Modernism in literature was born on the eve of the First World War and flourished in the twenties simultaneously in all countries of Western Europe and in America. Modernism is an international phenomenon, consisting of different schools (Imagism, Dadaism, Expressionism, Constructivism, Surrealism, etc.). This is a revolution in literature, the participants of which announced a break not only with the tradition of realistic plausibility, but also with the Western cultural and literary tradition in general.

Any previous trend in literature defined itself through its attitude to the classical tradition: one could directly proclaim antiquity as a model of artistic creation, like the classicists, or prefer antiquity to the Middle Ages, as romantics, but all cultural epochs before modernism are therefore increasingly called “classical” today, because developed in line with the classical heritage of European thought.

Modernism is the first cultural and literary era to put an end to this legacy and provide new answers to “eternal” questions. As the English poet S. Spender wrote in 1930: “It seems to me that modernists deliberately strive to create a completely new literature. This is a consequence of their feeling that our era is in many respects unprecedented and stands outside any conventions of past art and literature.” …
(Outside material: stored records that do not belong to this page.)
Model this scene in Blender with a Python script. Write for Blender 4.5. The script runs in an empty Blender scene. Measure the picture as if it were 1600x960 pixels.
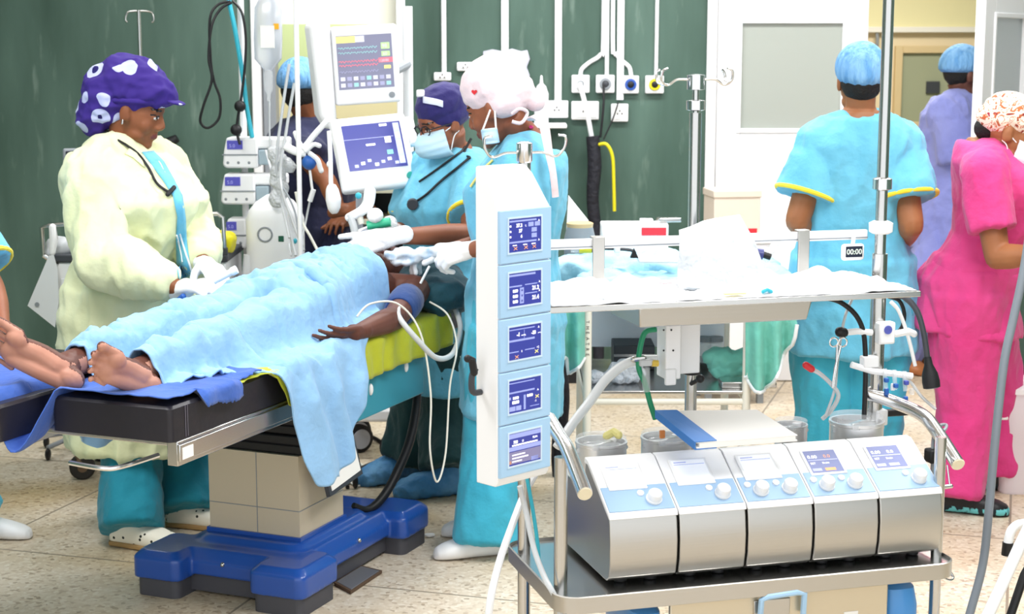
import bpy, bmesh, math, random
import numpy as np
from math import sin, cos, pi, sqrt, radians as R
from mathutils import Vector as V, Matrix, noise
from mathutils.bvhtree import BVHTree

# ---------------------------------------------------------------- camera, world, lamps, exposure
SC = bpy.context.scene
COL = SC.collection
CAM_Z, FPX, PITCH = 1.74, 2600.0, math.atan(410 / 2600)
cd = bpy.data.cameras.new('camera'); cam = bpy.data.objects.new('camera', cd); COL.objects.link(cam)
cam.location = (0, 0, CAM_Z); cam.rotation_euler = (pi / 2 - PITCH, 0, 0)
cd.sensor_width = 36; cd.lens = FPX / 1600 * 36; cd.clip_start = .05
SC.camera = cam
cd.dof.use_dof = True; cd.dof.focus_distance = 4.7; cd.dof.aperture_fstop = 6.3
SC.view_settings.view_transform = 'Standard'; SC.view_settings.look = 'None'
SC.view_settings.gamma = 1; SC.view_settings.use_curve_mapping = False
SC.view_settings.exposure = 0.3
W = bpy.data.worlds.new('world'); SC.world = W; W.use_nodes = True
W.node_tree.nodes['Background'].inputs[0].default_value = (.93, .97, 1, 1)
W.node_tree.nodes['Background'].inputs[1].default_value = 1.3

def lamp(name, loc, size, power, rot=(0, 0, 0), col=(1, 1, 1)):
    l = bpy.data.lights.new(name, 'AREA'); l.shape = 'RECTANGLE'; l.size, l.size_y = size; l.energy = power; l.color = col
    o = bpy.data.objects.new(name, l); o.location = loc; o.rotation_euler = rot; COL.objects.link(o); return o
lamp('unseen_overhead_light', (-1.6, 4.2, 3.12), (1.3, 1.3), 62)
lamp('unseen_overhead_light', (1.3, 4.0, 3.12), (1.3, 1.3), 62)
lamp('unseen_overhead_light', (.6, 7.0, 3.12), (3.4, .5), 100)  # unseen lamp, widened and strengthened to brighten back floor and wall
lamp('unseen_overhead_light', (-2.3, 6.9, 3.12), (1.0, .5), 14)
lamp('unseen_overhead_light', (2.4, 5.3, 3.12), (1.0, 1.0), 34)  # added out of view to brighten the open door leaf and pink scrubs
lamp('unseen_corridor_light', (2.3, 9.9, 2.7), (1.2, .8), 58, col=(1, .96, .86))  # unseen source placed to make the corridor beyond the door bright
lamp('unseen_anteroom_light', (-1.0, 9.4, 2.5), (1.0, .5), 24, col=(1, .98, .9))  # unseen lamp put behind the left doorway to light the anteroom

# ---------------------------------------------------------------- helpers
def at(u, v, d):
    """the world point at distance d (world y) that the camera sees at photo pixel u, v"""
    cx, cy = (u - 800) / FPX, (480 - v) / FPX
    D = V((cx, cos(PITCH) + cy * sin(PITCH), -sin(PITCH) + cy * cos(PITCH)))
    return V((0, 0, CAM_Z)) + D * (d / D.y)
def fl(u, v, z=0.0):
    D = at(u, v, 1.0) - V((0, 0, CAM_Z))
    return V((0, 0, CAM_Z)) + D * ((z - CAM_Z) / D.z)
def lerp(a, b, t): return a + (b - a) * t
def spl(pts, n=6):
    """Catmull-Rom through the points"""
    p = [V(q) for q in pts]; out = []
    for i in range(len(p) - 1):
        a, b, c, d = p[max(i - 1, 0)], p[i], p[i + 1], p[min(i + 2, len(p) - 1)]
        for k in range(n):
            t = k / n
            out.append(.5 * (2 * b + (c - a) * t + (2 * a - 5 * b + 4 * c - d) * t * t + (3 * b - a - 3 * c + d) * t ** 3))
    out.append(p[-1]); return out
def frame(o, x, z):
    """matrix with local x along x, local z near z"""
    x = V(x).normalized(); z = V(z); z = (z - x * z.dot(x)).normalized(); y = z.cross(x)
    return Matrix(((x.x, y.x, z.x, o[0]), (x.y, y.y, z.y, o[1]), (x.z, y.z, z.z, o[2]), (0, 0, 0, 1)))
def RZ(loc, a): return Matrix.Translation(V(loc)) @ Matrix.Rotation(a, 4, 'Z')

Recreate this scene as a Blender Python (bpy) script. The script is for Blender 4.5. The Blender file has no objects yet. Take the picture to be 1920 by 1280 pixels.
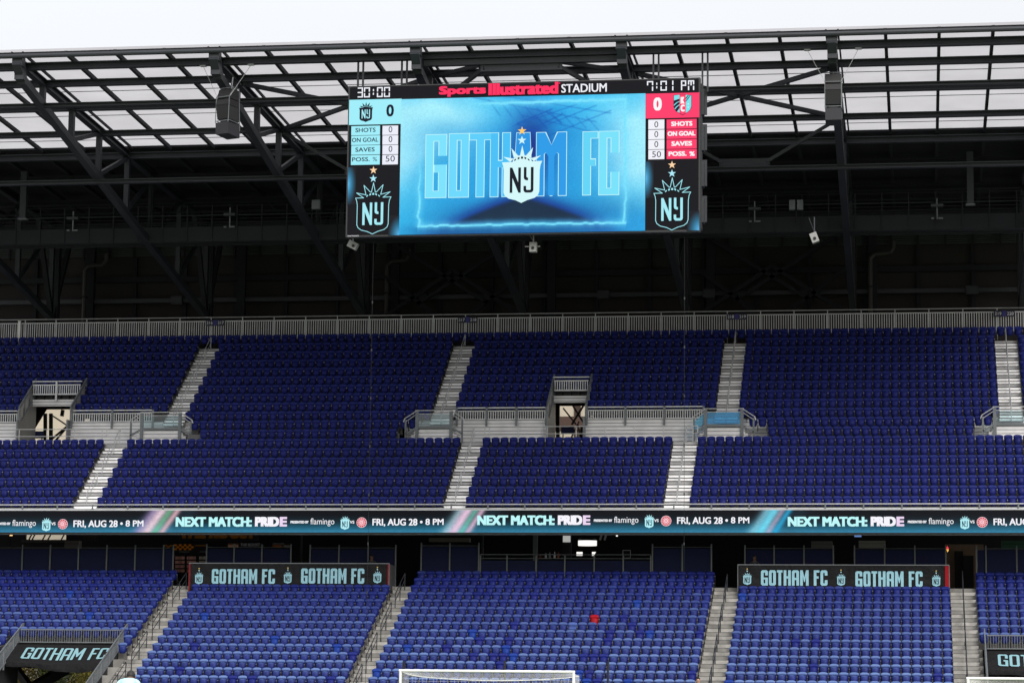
import bpy, math, random
import numpy as np
from mathutils import Vector, Matrix
from mathutils.geometry import tessellate_polygon
random.seed(7); rng = np.random.default_rng(7)
scene = bpy.context.scene; COL = scene.collection

# ------------------------------------------------------------------ camera
F_PX, YAW, PITCH, ROLL, DIST, CAMH = 5016.4761, 0.15229, 0.13887, 0.01082, 112.891, 0.6372
v = Vector
FW = v((-math.sin(YAW)*math.cos(PITCH), math.cos(YAW)*math.cos(PITCH), math.sin(PITCH)))
r0 = v((math.cos(YAW), math.sin(YAW), 0)); u0 = r0.cross(FW)
RT = r0*math.cos(ROLL)+u0*math.sin(ROLL); UP = u0*math.cos(ROLL)-r0*math.sin(ROLL)
CP = v((0, -DIST, CAMH))
cam = bpy.data.cameras.new('camera'); camo = bpy.data.objects.new('camera', cam); COL.objects.link(camo)
camo.matrix_world = Matrix(((RT.x, UP.x, -FW.x, CP.x), (RT.y, UP.y, -FW.y, CP.y), (RT.z, UP.z, -FW.z, CP.z), (0, 0, 0, 1)))
cam.sensor_fit = 'HORIZONTAL'; cam.sensor_width = 36; cam.lens = 36*F_PX/1920
cam.clip_start = 1; cam.clip_end = 3000
scene.camera = camo

# ------------------------------------------------------------------ world, sun, exposure
EXPO = 1.0
SCR = 1/2**EXPO
SUN_EL, SUN_AZ = math.radians(34), math.radians(150)     # high, behind the camera, soft through cloud
w = bpy.data.worlds.new('World'); scene.world = w; w.use_nodes = True
nt = w.node_tree; bg = nt.nodes['Background']
sk = nt.nodes.new('ShaderNodeTexSky'); sk.sky_type = 'NISHITA'; sk.sun_disc = False
sk.sun_elevation = SUN_EL; sk.sun_rotation = SUN_AZ; sk.air_density = 1.0; sk.dust_density = 4.0; sk.ozone_density = 1.0
cl = nt.nodes.new('ShaderNodeMixRGB'); cl.inputs[0].default_value = .8; cl.inputs[2].default_value = (6.15, 6.12, 6.1, 1)
nt.links.new(sk.outputs[0], cl.inputs[1])
# overcast dome: brighter towards the zenith, a little uneven like thin cloud
tcw = nt.nodes.new('ShaderNodeTexCoord'); spw = nt.nodes.new('ShaderNodeSeparateXYZ'); nt.links.new(tcw.outputs['Generated'], spw.inputs[0])
now = nt.nodes.new('ShaderNodeTexNoise'); now.inputs['Scale'].default_value = 2.2; now.inputs['Detail'].default_value = 6; nt.links.new(tcw.outputs['Generated'], now.inputs['Vector'])
m1 = nt.nodes.new('ShaderNodeMath'); m1.operation = 'MULTIPLY_ADD'; m1.inputs[1].default_value = .75; m1.inputs[2].default_value = .62; nt.links.new(spw.outputs[2], m1.inputs[0])
m2 = nt.nodes.new('ShaderNodeMath'); m2.operation = 'MULTIPLY_ADD'; m2.inputs[1].default_value = .12; nt.links.new(now.outputs[0], m2.inputs[0]); nt.links.new(m1.outputs[0], m2.inputs[2])
mw = nt.nodes.new('ShaderNodeMixRGB'); mw.blend_type = 'MULTIPLY'; mw.inputs[0].default_value = 1
nt.links.new(cl.outputs[0], mw.inputs[1]); nt.links.new(m2.outputs[0], mw.inputs[2]); nt.links.new(mw.outputs[0], bg.inputs[0]); bg.inputs[1].default_value = .1
sl = bpy.data.lights.new('sun', 'SUN'); sl.energy = 1.3; sl.angle = math.radians(32); sl.color = (1, .97, .92)
so = bpy.data.objects.new('sun', sl); COL.objects.link(so)
sd = v((math.sin(SUN_AZ)*math.cos(SUN_EL), math.cos(SUN_AZ)*math.cos(SUN_EL), math.sin(SUN_EL)))
so.rotation_euler = sd.to_track_quat('Z', 'Y').to_euler(); so.location = (0, -60, 80)
scene.view_settings.view_transform = 'Standard'; scene.view_settings.look = 'None'
scene.view_settings.exposure = EXPO; scene.view_settings.gamma = 1; scene.view_settings.use_curve_mapping = False
scene.render.engine = 'CYCLES'; scene.cycles.use_denoising = True
scene.cycles.max_bounces = 6; scene.cycles.diffuse_bounces = 4; scene.cycles.transmission_bounces = 4
scene.cycles.sample_clamp_indirect = 6

# ------------------------------------------------------------------ helpers
def at(x, y, Y):                       # photograph pixel -> point on the vertical plane at depth Y
    d = FW+RT*((x-960)/F_PX)-UP*((y-640)/F_PX)
    return CP+d*((Y-CP.y)/d.y)
def lin(r, g, b):
    f = lambda c: (c/255/12.92) if c <= 10 else ((c/255+.055)/1.055)**2.4
    return (f(r), f(g), f(b))
def rect(x0, y0, x1, y1, Y):           # upright rectangle: X range and Z range
    xm, ym = (x0+x1)/2, (y0+y1)/2
    return at(x0, ym, Y).x, at(x1, ym, Y).x, at(xm, y1, Y).z, at(xm, y0, Y).z

def tag(o, label=None, cat=None, group=None, kind=None):
    if label: o['label'] = label
    if cat: o['category'] = cat
    if group: o['group'] = group
    if kind: o['kind'] = kind
    return o
def thing(name, label, cat, loc=(0, 0, 0), group=None):
    o = bpy.data.objects.new(name, None); COL.objects.link(o); o.location = loc
    o.empty_display_size = .2
    return tag(o, label, cat, group)
def wloc(o):
    p = v((0, 0, 0))
    while o: p += o.location; o = o.parent
    return p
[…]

The generation of the first modernists was acutely aware of the exhaustion of the forms of realistic narrative, their aesthetic fatigue. For modernists, the concept of “realism” meant a lack of effort to independently comprehend the world, the mechanistic nature of creativity, superficiality, boredom of vague descriptions – interest in a button on a character’s coat, and not in his state of mind. Modernists prioritize the value of an individual artistic vision of the world; the artistic worlds they create are uniquely dissimilar from each other, each bears the stamp of a bright creative individuality.